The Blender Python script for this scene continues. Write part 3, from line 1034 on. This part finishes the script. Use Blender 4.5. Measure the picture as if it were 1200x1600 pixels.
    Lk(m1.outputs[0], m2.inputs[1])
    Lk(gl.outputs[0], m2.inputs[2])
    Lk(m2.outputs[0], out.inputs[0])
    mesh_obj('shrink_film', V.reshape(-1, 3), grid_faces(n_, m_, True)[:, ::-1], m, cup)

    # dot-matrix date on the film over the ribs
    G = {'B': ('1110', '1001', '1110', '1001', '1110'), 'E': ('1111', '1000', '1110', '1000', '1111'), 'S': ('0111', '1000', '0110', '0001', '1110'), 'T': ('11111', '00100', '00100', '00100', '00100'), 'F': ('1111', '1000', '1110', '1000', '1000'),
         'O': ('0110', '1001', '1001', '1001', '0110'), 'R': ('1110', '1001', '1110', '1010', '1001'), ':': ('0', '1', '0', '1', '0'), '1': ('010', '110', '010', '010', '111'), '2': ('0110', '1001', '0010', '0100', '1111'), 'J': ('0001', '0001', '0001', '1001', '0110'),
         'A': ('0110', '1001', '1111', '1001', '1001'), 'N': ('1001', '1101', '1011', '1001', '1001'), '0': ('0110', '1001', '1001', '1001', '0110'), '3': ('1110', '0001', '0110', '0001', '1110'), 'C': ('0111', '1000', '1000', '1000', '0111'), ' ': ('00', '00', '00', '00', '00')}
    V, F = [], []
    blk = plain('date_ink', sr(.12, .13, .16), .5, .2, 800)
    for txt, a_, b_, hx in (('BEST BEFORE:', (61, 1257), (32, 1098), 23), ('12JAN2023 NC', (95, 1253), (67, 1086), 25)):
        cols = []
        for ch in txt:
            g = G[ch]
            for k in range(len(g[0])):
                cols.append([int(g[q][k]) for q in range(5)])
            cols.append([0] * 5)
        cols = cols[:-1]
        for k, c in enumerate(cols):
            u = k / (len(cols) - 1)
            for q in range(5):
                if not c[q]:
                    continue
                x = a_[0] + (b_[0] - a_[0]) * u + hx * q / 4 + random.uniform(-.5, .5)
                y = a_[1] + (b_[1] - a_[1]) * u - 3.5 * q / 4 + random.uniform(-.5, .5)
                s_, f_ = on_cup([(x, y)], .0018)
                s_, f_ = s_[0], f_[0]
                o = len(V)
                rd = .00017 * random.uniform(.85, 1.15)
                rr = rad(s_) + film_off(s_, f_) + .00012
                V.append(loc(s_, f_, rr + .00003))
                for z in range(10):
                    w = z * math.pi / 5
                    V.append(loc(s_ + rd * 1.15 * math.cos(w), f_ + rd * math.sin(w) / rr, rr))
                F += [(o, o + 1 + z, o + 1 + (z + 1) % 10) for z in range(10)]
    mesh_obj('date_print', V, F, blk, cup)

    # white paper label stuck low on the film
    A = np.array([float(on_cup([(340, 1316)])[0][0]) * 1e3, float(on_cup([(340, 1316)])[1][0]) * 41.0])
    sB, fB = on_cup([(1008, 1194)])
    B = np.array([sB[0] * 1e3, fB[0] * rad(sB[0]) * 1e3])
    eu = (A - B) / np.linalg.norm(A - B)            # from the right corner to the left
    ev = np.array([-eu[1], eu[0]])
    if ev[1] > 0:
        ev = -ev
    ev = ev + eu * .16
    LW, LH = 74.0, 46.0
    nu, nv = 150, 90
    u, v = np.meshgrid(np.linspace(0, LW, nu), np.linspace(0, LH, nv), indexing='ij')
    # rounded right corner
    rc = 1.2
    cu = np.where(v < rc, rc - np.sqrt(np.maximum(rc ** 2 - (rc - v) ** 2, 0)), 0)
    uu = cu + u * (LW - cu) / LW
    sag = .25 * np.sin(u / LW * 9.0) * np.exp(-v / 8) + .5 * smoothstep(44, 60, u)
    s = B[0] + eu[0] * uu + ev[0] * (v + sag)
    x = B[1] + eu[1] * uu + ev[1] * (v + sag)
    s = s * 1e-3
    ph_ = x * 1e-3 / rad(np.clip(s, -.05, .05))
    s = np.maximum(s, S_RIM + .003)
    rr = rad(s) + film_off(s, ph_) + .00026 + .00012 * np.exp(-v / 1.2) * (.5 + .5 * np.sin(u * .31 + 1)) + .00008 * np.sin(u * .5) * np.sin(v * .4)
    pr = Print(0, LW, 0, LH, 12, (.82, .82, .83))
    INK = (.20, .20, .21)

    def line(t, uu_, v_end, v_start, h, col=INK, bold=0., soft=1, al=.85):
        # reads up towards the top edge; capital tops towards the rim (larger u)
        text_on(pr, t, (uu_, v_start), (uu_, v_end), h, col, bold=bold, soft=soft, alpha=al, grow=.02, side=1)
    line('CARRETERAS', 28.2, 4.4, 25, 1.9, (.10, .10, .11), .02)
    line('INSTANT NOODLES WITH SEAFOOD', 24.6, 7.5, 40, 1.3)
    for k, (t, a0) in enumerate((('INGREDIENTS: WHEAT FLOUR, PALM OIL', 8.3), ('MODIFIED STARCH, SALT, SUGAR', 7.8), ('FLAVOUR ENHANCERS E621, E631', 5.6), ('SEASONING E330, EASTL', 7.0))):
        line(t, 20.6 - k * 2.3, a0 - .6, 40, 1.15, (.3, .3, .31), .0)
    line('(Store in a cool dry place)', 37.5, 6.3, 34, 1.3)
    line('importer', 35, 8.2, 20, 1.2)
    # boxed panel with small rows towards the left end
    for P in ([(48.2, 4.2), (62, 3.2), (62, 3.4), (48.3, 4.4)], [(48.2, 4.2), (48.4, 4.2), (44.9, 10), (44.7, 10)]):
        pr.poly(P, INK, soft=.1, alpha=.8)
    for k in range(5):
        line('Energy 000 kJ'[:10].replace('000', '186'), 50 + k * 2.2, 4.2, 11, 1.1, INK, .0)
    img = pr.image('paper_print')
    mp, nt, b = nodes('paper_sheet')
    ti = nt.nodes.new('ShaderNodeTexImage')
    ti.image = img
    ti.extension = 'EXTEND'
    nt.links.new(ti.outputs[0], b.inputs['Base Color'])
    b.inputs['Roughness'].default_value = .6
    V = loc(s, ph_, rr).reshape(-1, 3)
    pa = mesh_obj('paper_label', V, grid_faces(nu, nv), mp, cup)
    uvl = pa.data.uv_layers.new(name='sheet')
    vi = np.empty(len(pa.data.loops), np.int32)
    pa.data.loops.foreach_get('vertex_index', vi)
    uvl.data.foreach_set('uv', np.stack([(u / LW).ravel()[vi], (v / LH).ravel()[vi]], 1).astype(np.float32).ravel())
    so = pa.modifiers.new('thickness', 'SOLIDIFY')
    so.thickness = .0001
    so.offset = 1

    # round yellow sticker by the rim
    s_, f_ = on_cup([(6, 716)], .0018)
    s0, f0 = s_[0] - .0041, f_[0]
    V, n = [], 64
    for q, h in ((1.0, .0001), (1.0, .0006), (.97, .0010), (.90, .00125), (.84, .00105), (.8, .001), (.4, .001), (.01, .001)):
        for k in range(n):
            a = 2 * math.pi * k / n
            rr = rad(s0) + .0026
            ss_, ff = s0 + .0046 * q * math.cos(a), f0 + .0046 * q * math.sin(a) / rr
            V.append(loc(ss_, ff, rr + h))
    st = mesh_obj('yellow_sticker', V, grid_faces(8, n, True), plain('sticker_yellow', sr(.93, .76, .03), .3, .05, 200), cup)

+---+

[What this task involves]
Find every line with "from" in the listing and state how many there are, nothing else.

[Output for this exercise]
2